* **STATED PROBLEM**: Omit all pictures, then retype the data exactly as given.
==== SOURCE EXCERPT ====
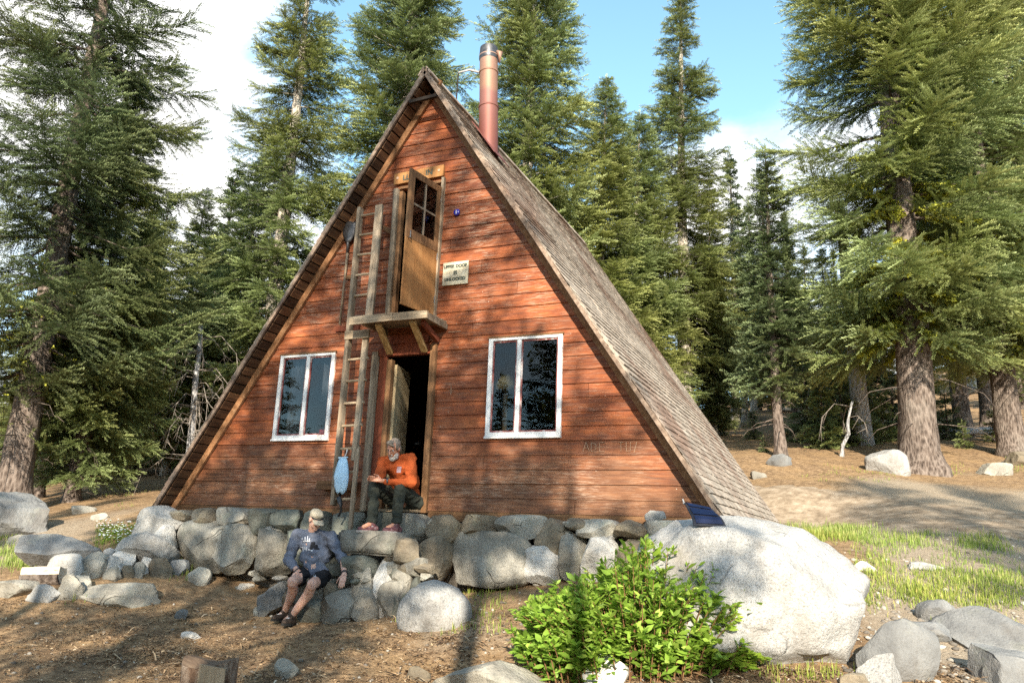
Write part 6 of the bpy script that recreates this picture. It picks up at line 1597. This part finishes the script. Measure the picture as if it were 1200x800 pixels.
# ---- the man in grey on the stones
def man_grey():
    hipR, hipL = A_(358, 674, -1.01), A_(379, 676, -0.93)             # image left, image right
    kR, kL = A_(343, 681, -1.49), A_(366, 684, -1.46)
    aR, aL = ground(333, 728)+np.array([0, 0, .115]), ground(341, 733)+np.array([0, 0, .115])
    shR, shL = A_(349, 627, -0.93), A_(388, 629, -0.87)
    elR, elL = A_(338, 656, -1.01), A_(402, 655, -0.91)
    haR, haL = A_(350, 670, -1.29), A_(403.5, 673, -1.13)
    pel = (hipL+hipR)/2; ch = (shL+shR)/2
    neck = A_(367, 621, -0.93); hd = A_(370, 608.5, -1.01)
    e = empty('person', (pel[0], pel[1], pel[2]-.15), 'man in a slate blue printed sweatshirt, black shorts and beige cap sitting on the stones', 'person')
    f = unit(np.array([.86, -.32, -.48])); u = np.array([.2, -.12, 1.])
    HP, L, A = head_parts(hd, f, u, neck)
    body = HP+chain([pel, pel*.5+ch*.5, ch+np.array([0, 0, -.06])], [.13, .125, .13])+[capsule(shL, shR, .06, .06)]
    body += chain([shR, elR, haR], [.05, .042, .030])+chain([shL, elL, haL], [.05, .043, .031])
    for h, k, a in ((hipR, kR, aR), (hipL, kL, aL)):
        calf = k*.68+a*.32; back = np.array([.015, .03, 0])
        body += chain([h, k], [.088, .062])+chain([k, calf+back, a], [.058, .062, .040])+[capsule(k+np.array([0, -.012, .005]), k+np.array([0, -.012, -.03]), .056, .05)]
        body += chain([a, a+np.array([-.02, -.10, -.06])], [.036, .03])
    body += hand(haR-.012*unit(haR-elR), np.array([.62, -.55, -.30]), np.array([.1, -.2, -1.]), -1, .75, 1.02)
    body += hand(haL, np.array([.08, -.42, -.80]), np.array([-.2, .6, -.5]), -1, .35, 1.02, .7)
    blob('body', body, .0055, SK2, e, 2)
    eyes(L, e)
    # sunburnt head and hands sit in the same skin; the sweatshirt
    blue = cloth('slate_blue_sweatshirt', (.085, .095, .128), (.15, .165, .21), 6)
    sp = [pel+np.array([0, .02, .03]), pel*.5+ch*.5+np.array([0, .02, .0]), ch+np.array([0, .01, -.08])]
    P = chain(sp, [.150, .158, .16])+[capsule(s+np.array([-w, 0, 0]), s+np.array([w, 0, 0]), r, r) for s, w, r in ((sp[0], .08, .125), (sp[1], .075, .14), (sp[2], .085, .13))]+[capsule(shR*.8+ch*.2, shL*.8+ch*.2, .085, .085), capsule(neck+np.array([-.03, .01, -.02]), neck+np.array([.03, .01, -.02]), .058, .058)]
    P += chain([shR, elR, elR*.35+haR*.65], [.086, .072, .052])+chain([shL, elL*1.0+shL*.0], [.086, .068])
    shirt = blob('sweatshirt', P, .009, blue, e, 3, .017, 7, 21)
    bv = bvh_of(shirt)
    wh = plain('white_shirt_print', (.55, .56, .6), .9); bk = plain('black_shirt_print', (.012, .012, .016), .9)
    decal_quads([(351, 646.5, 375.5, 649.3, 0), (352, 643, 353, 646, 0), (354, 641, 355.3, 645.5, 1), (356.5, 642, 358, 643.2), (358.5, 640.5, 359.8, 645), (361, 643, 363.5, 644.4), (351.5, 640.5, 357, 641.6), (364, 644, 366.5, 645.5), (353.5, 630, 354.6, 632), (357, 628.5, 358.2, 634), (360, 627.5, 361, 634.5), (362.3, 630, 363.2, 634), (355, 633, 363.5, 634.2)], bv, wh, shirt, 'shirt_print')
    decal_quads([(364.5, 634.5, 369.5, 638.5, -.5), (363.5, 638, 372.5, 642, 0), (368, 641.5, 374, 643.5, .5), (362.8, 641, 366, 643.5)], bv, bk, shirt, 'shirt_print', .007)
    sh_ = cloth('black_shorts', (.008, .008, .01), (.02, .02, .022), 8)
    P = [capsule(hipL+np.array([0, .02, 0]), hipR+np.array([0, .02, 0]), .125, .125)]+chain([hipR, hipR*.45+kR*.55], [.112, .098])+chain([hipL, hipL*.35+kL*.65], [.112, .097])
    so2 = blob('shorts', P, .009, sh_, e, 3, .014, 9, 5)
    decal_quads([(367, 673, 369.5, 675.5, 1)], bvh_of(so2), wh, so2, 'white_mark')
    bt = mat('scuffed_brown_boots', [(.3, (.02, .013, .01)), (.7, (.075, .05, .035))], 18, rough=.8); sl_ = plain('dark_boot_sole', (.018, .016, .014), .9)
    for a, td in ((aR, np.array([-.1, -1., .12])), (aL, np.array([.2, -1., .10]))):
        o = shoe(a, td, 'boot', bt, sl_, e, 1.08, (0, .12, .99)); blob('boot_cuff', chain([a-np.array([0, 0, .02]), a+np.array([.005, .01, .055])], [.05, .052]), .007, bt, o, 1)
    cm = mat('faded_beige_cap', [(.3, (.3, .26, .19)), (.7, (.48, .42, .33))], 12, rough=.9); dk = plain('black_cap_trim', (.02, .02, .022), .6)
    cp = blob('cap', [ellips(L(0, -.018, .062), A, (.083, .102, .072)), ellips(L(0, .03, .075), A, (.07, .06, .05))], .006, cm, e, 2, .003, 20)
    V = []; F = []; n = 12
    for i, (ff, dz) in enumerate(((.062, .040), (.11, .034), (.155, .016), (.172, .008))):
        for k in range(n+1):
            q = k/n*2-1; V.append(L(.078*q*(1-.10*(i == 3)), ff-.055*q*q*(1 if i else .3), dz-.022*q*q+.0))
    for i in range(3):
        for k in range(n): F.append((i*(n+1)+k, i*(n+1)+k+1, (i+1)*(n+1)+k+1, (i+1)*(n+1)+k))
    b_ = link_mesh('brim', V, F, cm, cp, smooth=True); sm = b_.modifiers.new('t', 'SOLIDIFY'); sm.thickness = .008
    MB().tube([L(.084*math.sin(t), -.018+.103*math.cos(t), .042) for t in np.linspace(-1.25, 1.25, 15)], .009, 6, .5).build('dark_band', dk, cp, smooth=True)
    MB().tube([L(0, -.018, .132), L(0, -.018, .139)], .009, 8).build('cap_button', cm, cp)
    blob('hair', [ellips(L(0, -.05, -.005), A, (.072, .05, .055))], .005, mat('gray_brown_hair', [(.3, (.10, .08, .065)), (.7, (.25, .21, .18))], 40), e, 1, .006, 50)
    for (h, el, nm) in ((haL, elL, 'wristwatch'), (haR, elR, 'bracelet')):
        d = unit(h-el); q = h-d*.03; MB().tube([q-d*(.013 if nm == 'wristwatch' else .006), q+d*(.013 if nm == 'wristwatch' else .006)], .041, 16).build(nm, dk, e, smooth=True)
man_grey()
====
* **ANSWER IN FULL**:
Write part 6 of the bpy script that recreates this picture. It picks up at line 1597. This part finishes the script. Measure the picture as if it were 1200x800 pixels.
# ---- the man in grey on the stones
def man_grey():
    hipR, hipL = A_(358, 674, -1.01), A_(379, 676, -0.93)             # image left, image right
    kR, kL = A_(343, 681, -1.49), A_(366, 684, -1.46)
    aR, aL = ground(333, 728)+np.array([0, 0, .115]), ground(341, 733)+np.array([0, 0, .115])
    shR, shL = A_(349, 627, -0.93), A_(388, 629, -0.87)
    elR, elL = A_(338, 656, -1.01), A_(402, 655, -0.91)
    haR, haL = A_(350, 670, -1.29), A_(403.5, 673, -1.13)
    pel = (hipL+hipR)/2; ch = (shL+shR)/2
    neck = A_(367, 621, -0.93); hd = A_(370, 608.5, -1.01)
    e = empty('person', (pel[0], pel[1], pel[2]-.15), 'man in a slate blue printed sweatshirt, black shorts and beige cap sitting on the stones', 'person')
    f = unit(np.array([.86, -.32, -.48])); u = np.array([.2, -.12, 1.])
    HP, L, A = head_parts(hd, f, u, neck)
    body = HP+chain([pel, pel*.5+ch*.5, ch+np.array([0, 0, -.06])], [.13, .125, .13])+[capsule(shL, shR, .06, .06)]
    body += chain([shR, elR, haR], [.05, .042, .030])+chain([shL, elL, haL], [.05, .043, .031])
    for h, k, a in ((hipR, kR, aR), (hipL, kL, aL)):
        calf = k*.68+a*.32; back = np.array([.015, .03, 0])
        body += chain([h, k], [.088, .062])+chain([k, calf+back, a], [.058, .062, .040])+[capsule(k+np.array([0, -.012, .005]), k+np.array([0, -.012, -.03]), .056, .05)]
        body += chain([a, a+np.array([-.02, -.10, -.06])], [.036, .03])
    body += hand(haR-.012*unit(haR-elR), np.array([.62, -.55, -.30]), np.array([.1, -.2, -1.]), -1, .75, 1.02)
    body += hand(haL, np.array([.08, -.42, -.80]), np.array([-.2, .6, -.5]), -1, .35, 1.02, .7)
    blob('body', body, .0055, SK2, e, 2)
    eyes(L, e)
    # sunburnt head and hands sit in the same skin; the sweatshirt
    blue = cloth('slate_blue_sweatshirt', (.085, .095, .128), (.15, .165, .21), 6)
    sp = [pel+np.array([0, .02, .03]), pel*.5+ch*.5+np.array([0, .02, .0]), ch+np.array([0, .01, -.08])]
    P = chain(sp, [.150, .158, .16])+[capsule(s+np.array([-w, 0, 0]), s+np.array([w, 0, 0]), r, r) for s, w, r in ((sp[0], .08, .125), (sp[1], .075, .14), (sp[2], .085, .13))]+[capsule(shR*.8+ch*.2, shL*.8+ch*.2, .085, .085), capsule(neck+np.array([-.03, .01, -.02]), neck+np.array([.03, .01, -.02]), .058, .058)]
    P += chain([shR, elR, elR*.35+haR*.65], [.086, .072, .052])+chain([shL, elL*1.0+shL*.0], [.086, .068])
    shirt = blob('sweatshirt', P, .009, blue, e, 3, .017, 7, 21)
    bv = bvh_of(shirt)
    wh = plain('white_shirt_print', (.55, .56, .6), .9); bk = plain('black_shirt_print', (.012, .012, .016), .9)
    decal_quads([(351, 646.5, 375.5, 649.3, 0), (352, 643, 353, 646, 0), (354, 641, 355.3, 645.5, 1), (356.5, 642, 358, 643.2), (358.5, 640.5, 359.8, 645), (361, 643, 363.5, 644.4), (351.5, 640.5, 357, 641.6), (364, 644, 366.5, 645.5), (353.5, 630, 354.6, 632), (357, 628.5, 358.2, 634), (360, 627.5, 361, 634.5), (362.3, 630, 363.2, 634), (355, 633, 363.5, 634.2)], bv, wh, shirt, 'shirt_print')
    decal_quads([(364.5, 634.5, 369.5, 638.5, -.5), (363.5, 638, 372.5, 642, 0), (368, 641.5, 374, 643.5, .5), (362.8, 641, 366, 643.5)], bv, bk, shirt, 'shirt_print', .007)
    sh_ = cloth('black_shorts', (.008, .008, .01), (.02, .02, .022), 8)
    P = [capsule(hipL+np.array([0, .02, 0]), hipR+np.array([0, .02, 0]), .125, .125)]+chain([hipR, hipR*.45+kR*.55], [.112, .098])+chain([hipL, hipL*.35+kL*.65], [.112, .097])
    so2 = blob('shorts', P, .009, sh_, e, 3, .014, 9, 5)
    decal_quads([(367, 673, 369.5, 675.5, 1)], bvh_of(so2), wh, so2, 'white_mark')
    bt = mat('scuffed_brown_boots', [(.3, (.02, .013, .01)), (.7, (.075, .05, .035))], 18, rough=.8); sl_ = plain('dark_boot_sole', (.018, .016, .014), .9)
    for a, td in ((aR, np.array([-.1, -1., .12])), (aL, np.array([.2, -1., .10]))):
        o = shoe(a, td, 'boot', bt, sl_, e, 1.08, (0, .12, .99)); blob('boot_cuff', chain([a-np.array([0, 0, .02]), a+np.array([.005, .01, .055])], [.05, .052]), .007, bt, o, 1)
    cm = mat('faded_beige_cap', [(.3, (.3, .26, .19)), (.7, (.48, .42, .33))], 12, rough=.9); dk = plain('black_cap_trim', (.02, .02, .022), .6)
    cp = blob('cap', [ellips(L(0, -.018, .062), A, (.083, .102, .072)), ellips(L(0, .03, .075), A, (.07, .06, .05))], .006, cm, e, 2, .003, 20)
    V = []; F = []; n = 12
    for i, (ff, dz) in enumerate(((.062, .040), (.11, .034), (.155, .016), (.172, .008))):
        for k in range(n+1):
            q = k/n*2-1; V.append(L(.078*q*(1-.10*(i == 3)), ff-.055*q*q*(1 if i else .3), dz-.022*q*q+.0))
    for i in range(3):
        for k in range(n): F.append((i*(n+1)+k, i*(n+1)+k+1, (i+1)*(n+1)+k+1, (i+1)*(n+1)+k))
    b_ = link_mesh('brim', V, F, cm, cp, smooth=True); sm = b_.modifiers.new('t', 'SOLIDIFY'); sm.thickness = .008
    MB().tube([L(.084*math.sin(t), -.018+.103*math.cos(t), .042) for t in np.linspace(-1.25, 1.25, 15)], .009, 6, .5).build('dark_band', dk, cp, smooth=True)
    MB().tube([L(0, -.018, .132), L(0, -.018, .139)], .009, 8).build('cap_button', cm, cp)
    blob('hair', [ellips(L(0, -.05, -.005), A, (.072, .05, .055))], .005, mat('gray_brown_hair', [(.3, (.10, .08, .065)), (.7, (.25, .21, .18))], 40), e, 1, .006, 50)
    for (h, el, nm) in ((haL, elL, 'wristwatch'), (haR, elR, 'bracelet')):
        d = unit(h-el); q = h-d*.03; MB().tube([q-d*(.013 if nm == 'wristwatch' else .006), q+d*(.013 if nm == 'wristwatch' else .006)], .041, 16).build(nm, dk, e, smooth=True)
man_grey()